### [PROBLEM DESCRIPTION]
Which lines come from the start of the records through the line that holds "return MB().grid(rows).build(name, M[mt], root)"? Write them out word for word.

### [MATERIAL FOR THIS TASK]
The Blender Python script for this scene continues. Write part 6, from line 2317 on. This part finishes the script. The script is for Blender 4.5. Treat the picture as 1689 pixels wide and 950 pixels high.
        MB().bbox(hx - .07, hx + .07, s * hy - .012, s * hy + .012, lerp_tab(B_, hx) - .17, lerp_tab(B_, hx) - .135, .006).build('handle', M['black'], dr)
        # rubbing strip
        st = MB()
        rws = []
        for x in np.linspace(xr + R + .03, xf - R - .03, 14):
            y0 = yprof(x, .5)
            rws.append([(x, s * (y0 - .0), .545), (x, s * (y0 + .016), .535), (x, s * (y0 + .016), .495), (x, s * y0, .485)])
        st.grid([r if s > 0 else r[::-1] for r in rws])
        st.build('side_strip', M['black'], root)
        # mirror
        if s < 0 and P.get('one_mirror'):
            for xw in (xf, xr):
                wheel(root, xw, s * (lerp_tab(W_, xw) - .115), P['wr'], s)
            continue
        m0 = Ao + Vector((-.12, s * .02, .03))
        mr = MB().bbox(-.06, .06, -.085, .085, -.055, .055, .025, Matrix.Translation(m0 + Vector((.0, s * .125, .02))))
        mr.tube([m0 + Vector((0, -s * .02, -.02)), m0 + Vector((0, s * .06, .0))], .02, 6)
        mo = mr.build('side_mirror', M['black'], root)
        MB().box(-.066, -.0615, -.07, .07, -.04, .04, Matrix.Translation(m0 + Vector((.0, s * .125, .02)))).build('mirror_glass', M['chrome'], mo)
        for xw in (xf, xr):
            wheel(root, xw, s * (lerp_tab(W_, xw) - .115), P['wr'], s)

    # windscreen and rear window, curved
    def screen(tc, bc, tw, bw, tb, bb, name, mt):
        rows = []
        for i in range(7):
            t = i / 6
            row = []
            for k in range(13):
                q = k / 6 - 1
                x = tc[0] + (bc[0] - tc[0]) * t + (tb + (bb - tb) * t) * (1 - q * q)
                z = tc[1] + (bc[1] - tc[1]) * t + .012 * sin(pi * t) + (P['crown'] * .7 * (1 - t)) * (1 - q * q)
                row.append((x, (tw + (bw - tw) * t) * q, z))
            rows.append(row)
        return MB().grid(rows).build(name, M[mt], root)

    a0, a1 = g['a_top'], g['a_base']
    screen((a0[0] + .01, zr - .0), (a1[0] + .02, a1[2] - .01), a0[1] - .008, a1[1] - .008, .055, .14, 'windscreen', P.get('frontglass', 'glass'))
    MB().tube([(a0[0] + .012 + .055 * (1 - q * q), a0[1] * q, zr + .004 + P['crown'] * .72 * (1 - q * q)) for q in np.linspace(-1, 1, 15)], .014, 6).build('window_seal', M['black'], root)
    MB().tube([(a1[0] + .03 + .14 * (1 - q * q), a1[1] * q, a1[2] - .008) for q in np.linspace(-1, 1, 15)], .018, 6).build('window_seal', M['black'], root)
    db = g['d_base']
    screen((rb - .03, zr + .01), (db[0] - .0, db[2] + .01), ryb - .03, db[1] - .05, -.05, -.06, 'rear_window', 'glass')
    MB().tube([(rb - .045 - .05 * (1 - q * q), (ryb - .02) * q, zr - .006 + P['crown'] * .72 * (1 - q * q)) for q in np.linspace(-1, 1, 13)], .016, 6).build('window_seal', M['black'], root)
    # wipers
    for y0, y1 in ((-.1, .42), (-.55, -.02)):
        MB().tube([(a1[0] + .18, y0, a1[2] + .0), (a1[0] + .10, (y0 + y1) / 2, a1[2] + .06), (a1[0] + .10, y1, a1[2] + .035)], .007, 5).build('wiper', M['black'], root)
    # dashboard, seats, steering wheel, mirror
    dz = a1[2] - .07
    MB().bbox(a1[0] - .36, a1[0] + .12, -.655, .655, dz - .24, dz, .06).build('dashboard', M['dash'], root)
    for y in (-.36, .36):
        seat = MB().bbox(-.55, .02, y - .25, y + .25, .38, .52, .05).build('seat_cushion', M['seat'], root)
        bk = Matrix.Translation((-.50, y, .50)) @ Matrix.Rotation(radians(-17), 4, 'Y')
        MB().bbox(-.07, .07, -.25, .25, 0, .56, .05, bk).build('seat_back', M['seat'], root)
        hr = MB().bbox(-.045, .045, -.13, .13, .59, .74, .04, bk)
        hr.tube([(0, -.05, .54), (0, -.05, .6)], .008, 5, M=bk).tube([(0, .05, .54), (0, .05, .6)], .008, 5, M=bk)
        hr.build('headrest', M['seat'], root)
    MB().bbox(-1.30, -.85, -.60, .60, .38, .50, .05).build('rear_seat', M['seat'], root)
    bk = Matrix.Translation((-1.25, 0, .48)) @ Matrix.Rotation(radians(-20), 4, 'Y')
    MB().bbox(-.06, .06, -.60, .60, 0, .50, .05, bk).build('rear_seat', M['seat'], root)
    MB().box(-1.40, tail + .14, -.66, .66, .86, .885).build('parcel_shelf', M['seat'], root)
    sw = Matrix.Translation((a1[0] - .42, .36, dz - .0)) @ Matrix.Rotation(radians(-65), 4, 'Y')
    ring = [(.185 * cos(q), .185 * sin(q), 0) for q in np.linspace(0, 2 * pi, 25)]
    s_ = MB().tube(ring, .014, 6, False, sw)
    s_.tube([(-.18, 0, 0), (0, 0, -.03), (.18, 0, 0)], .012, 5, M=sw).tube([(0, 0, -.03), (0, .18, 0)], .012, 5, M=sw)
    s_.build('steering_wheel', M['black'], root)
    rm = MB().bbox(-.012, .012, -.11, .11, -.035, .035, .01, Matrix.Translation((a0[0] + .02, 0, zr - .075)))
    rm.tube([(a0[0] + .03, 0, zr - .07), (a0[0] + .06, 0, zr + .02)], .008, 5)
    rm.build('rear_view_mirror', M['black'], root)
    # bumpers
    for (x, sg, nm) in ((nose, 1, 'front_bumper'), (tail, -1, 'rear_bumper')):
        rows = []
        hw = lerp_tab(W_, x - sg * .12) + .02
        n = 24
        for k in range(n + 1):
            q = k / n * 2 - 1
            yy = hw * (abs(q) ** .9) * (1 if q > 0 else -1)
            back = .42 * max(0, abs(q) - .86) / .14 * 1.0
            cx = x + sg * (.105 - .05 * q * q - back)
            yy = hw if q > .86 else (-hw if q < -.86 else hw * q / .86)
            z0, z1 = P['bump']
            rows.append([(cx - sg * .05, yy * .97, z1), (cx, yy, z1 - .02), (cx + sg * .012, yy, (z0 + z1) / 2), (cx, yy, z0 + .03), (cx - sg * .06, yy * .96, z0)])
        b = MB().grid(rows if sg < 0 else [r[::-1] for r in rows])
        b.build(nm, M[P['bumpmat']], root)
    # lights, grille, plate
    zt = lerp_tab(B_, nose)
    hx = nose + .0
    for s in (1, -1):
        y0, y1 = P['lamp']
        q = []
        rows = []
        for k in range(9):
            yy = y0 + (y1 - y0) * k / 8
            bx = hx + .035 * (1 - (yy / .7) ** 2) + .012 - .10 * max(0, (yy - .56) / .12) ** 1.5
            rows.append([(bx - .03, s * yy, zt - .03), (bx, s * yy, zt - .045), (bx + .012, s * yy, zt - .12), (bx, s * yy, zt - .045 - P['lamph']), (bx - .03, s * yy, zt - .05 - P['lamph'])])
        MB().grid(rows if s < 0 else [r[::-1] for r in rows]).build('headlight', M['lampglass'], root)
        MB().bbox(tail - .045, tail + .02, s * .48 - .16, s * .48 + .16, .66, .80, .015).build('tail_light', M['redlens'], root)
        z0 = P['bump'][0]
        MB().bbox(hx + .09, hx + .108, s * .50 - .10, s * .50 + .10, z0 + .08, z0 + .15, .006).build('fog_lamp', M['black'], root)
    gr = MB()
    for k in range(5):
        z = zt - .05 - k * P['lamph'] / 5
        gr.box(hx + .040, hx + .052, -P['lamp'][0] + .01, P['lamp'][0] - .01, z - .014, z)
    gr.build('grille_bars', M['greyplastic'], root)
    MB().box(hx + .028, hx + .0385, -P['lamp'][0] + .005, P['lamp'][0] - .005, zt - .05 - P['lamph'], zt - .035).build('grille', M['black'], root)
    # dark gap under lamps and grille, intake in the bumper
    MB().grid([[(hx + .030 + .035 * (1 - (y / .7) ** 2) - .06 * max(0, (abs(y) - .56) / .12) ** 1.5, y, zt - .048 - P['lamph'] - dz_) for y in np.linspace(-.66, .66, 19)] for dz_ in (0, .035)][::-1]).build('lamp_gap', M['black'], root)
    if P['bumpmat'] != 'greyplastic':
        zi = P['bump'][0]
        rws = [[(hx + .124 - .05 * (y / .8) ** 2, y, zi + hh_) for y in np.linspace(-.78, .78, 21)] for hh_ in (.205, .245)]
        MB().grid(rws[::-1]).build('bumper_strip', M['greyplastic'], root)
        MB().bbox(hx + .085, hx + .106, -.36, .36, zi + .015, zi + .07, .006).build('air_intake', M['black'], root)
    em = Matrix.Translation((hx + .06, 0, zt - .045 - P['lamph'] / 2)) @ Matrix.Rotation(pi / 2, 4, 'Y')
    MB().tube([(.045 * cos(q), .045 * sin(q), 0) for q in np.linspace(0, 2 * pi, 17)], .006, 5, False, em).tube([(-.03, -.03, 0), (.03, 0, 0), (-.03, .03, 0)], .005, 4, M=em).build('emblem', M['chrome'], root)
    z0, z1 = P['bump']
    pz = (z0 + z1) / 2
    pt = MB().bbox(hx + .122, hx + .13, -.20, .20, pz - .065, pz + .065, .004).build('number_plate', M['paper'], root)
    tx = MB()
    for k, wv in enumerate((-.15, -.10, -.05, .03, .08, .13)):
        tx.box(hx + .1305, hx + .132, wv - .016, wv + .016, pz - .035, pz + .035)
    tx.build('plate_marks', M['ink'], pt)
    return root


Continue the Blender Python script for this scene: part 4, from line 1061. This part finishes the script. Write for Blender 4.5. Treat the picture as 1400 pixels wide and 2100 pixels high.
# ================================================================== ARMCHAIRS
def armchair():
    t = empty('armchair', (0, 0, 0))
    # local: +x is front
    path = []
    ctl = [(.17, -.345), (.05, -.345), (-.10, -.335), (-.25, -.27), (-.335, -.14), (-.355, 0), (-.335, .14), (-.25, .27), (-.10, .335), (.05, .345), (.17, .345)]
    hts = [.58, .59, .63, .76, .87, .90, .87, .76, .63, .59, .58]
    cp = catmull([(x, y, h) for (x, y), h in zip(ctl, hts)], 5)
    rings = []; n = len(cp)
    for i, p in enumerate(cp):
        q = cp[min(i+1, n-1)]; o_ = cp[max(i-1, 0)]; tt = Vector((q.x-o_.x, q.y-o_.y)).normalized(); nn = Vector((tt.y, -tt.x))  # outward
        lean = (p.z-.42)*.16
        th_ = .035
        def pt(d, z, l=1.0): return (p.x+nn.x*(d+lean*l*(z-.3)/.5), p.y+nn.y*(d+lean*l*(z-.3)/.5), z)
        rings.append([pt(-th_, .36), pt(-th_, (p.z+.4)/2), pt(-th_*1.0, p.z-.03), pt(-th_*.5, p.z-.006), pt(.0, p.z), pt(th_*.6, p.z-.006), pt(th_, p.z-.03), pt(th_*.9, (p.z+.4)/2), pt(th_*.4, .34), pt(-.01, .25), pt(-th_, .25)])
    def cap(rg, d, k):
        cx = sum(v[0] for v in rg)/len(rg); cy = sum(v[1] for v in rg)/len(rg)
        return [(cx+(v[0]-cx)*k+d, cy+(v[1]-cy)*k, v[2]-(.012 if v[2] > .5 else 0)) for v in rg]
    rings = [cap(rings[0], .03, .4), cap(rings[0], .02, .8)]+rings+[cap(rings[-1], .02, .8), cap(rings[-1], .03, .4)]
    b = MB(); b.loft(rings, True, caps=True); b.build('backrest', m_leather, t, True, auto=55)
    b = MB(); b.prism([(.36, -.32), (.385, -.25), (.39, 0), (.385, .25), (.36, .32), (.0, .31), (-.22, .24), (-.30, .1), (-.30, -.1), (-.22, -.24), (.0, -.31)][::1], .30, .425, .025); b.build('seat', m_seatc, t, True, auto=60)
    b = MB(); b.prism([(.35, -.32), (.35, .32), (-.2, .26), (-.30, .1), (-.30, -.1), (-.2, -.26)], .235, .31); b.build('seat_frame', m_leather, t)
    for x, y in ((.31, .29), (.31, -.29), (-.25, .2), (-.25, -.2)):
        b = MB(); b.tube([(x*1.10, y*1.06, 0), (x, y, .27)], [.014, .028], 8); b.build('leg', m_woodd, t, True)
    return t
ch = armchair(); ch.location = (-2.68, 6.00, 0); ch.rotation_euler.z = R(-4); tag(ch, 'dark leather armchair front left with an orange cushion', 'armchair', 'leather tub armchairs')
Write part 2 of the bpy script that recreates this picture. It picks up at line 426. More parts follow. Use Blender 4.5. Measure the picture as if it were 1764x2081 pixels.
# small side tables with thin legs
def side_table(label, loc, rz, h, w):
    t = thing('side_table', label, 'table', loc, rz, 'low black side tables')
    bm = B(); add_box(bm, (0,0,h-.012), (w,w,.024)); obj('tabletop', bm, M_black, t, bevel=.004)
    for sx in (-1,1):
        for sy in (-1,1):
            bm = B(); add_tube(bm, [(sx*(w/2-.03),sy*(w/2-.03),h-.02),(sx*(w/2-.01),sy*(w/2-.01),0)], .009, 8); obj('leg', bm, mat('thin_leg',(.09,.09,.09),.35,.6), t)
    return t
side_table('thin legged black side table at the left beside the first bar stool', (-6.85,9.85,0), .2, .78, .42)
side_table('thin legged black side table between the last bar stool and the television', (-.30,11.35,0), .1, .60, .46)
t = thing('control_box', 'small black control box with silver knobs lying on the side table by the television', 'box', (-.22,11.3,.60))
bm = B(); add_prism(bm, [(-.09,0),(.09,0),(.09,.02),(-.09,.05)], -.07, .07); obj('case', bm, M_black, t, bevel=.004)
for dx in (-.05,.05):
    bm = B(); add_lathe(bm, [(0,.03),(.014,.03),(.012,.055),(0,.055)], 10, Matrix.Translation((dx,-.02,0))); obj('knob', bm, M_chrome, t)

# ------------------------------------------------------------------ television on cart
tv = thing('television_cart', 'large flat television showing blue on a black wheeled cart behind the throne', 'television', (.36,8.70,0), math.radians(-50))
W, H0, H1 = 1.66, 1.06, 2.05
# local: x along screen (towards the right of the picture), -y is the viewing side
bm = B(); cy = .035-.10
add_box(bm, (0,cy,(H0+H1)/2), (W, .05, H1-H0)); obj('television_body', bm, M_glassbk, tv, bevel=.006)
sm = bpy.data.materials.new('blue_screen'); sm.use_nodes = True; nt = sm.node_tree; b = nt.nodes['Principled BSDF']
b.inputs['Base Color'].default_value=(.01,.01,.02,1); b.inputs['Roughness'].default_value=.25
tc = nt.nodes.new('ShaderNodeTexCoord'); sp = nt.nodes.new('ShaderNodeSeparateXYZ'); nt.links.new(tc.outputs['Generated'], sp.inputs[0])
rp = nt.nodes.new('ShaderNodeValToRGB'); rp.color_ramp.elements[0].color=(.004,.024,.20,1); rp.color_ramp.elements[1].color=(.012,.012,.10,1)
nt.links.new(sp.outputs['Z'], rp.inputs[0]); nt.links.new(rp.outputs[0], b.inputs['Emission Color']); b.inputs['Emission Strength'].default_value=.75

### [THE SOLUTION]
The Blender Python script for this scene continues. Write part 6, from line 2317 on. This part finishes the script. The script is for Blender 4.5. Treat the picture as 1689 pixels wide and 950 pixels high.
        MB().bbox(hx - .07, hx + .07, s * hy - .012, s * hy + .012, lerp_tab(B_, hx) - .17, lerp_tab(B_, hx) - .135, .006).build('handle', M['black'], dr)
        # rubbing strip
        st = MB()
        rws = []
        for x in np.linspace(xr + R + .03, xf - R - .03, 14):
            y0 = yprof(x, .5)
            rws.append([(x, s * (y0 - .0), .545), (x, s * (y0 + .016), .535), (x, s * (y0 + .016), .495), (x, s * y0, .485)])
        st.grid([r if s > 0 else r[::-1] for r in rws])
        st.build('side_strip', M['black'], root)
        # mirror
        if s < 0 and P.get('one_mirror'):
            for xw in (xf, xr):
                wheel(root, xw, s * (lerp_tab(W_, xw) - .115), P['wr'], s)
            continue
        m0 = Ao + Vector((-.12, s * .02, .03))
        mr = MB().bbox(-.06, .06, -.085, .085, -.055, .055, .025, Matrix.Translation(m0 + Vector((.0, s * .125, .02))))
        mr.tube([m0 + Vector((0, -s * .02, -.02)), m0 + Vector((0, s * .06, .0))], .02, 6)
        mo = mr.build('side_mirror', M['black'], root)
        MB().box(-.066, -.0615, -.07, .07, -.04, .04, Matrix.Translation(m0 + Vector((.0, s * .125, .02)))).build('mirror_glass', M['chrome'], mo)
        for xw in (xf, xr):
            wheel(root, xw, s * (lerp_tab(W_, xw) - .115), P['wr'], s)

    # windscreen and rear window, curved
    def screen(tc, bc, tw, bw, tb, bb, name, mt):
        rows = []
        for i in range(7):
            t = i / 6
            row = []
            for k in range(13):
                q = k / 6 - 1
                x = tc[0] + (bc[0] - tc[0]) * t + (tb + (bb - tb) * t) * (1 - q * q)
                z = tc[1] + (bc[1] - tc[1]) * t + .012 * sin(pi * t) + (P['crown'] * .7 * (1 - t)) * (1 - q * q)
                row.append((x, (tw + (bw - tw) * t) * q, z))
            rows.append(row)
        return MB().grid(rows).build(name, M[mt], root)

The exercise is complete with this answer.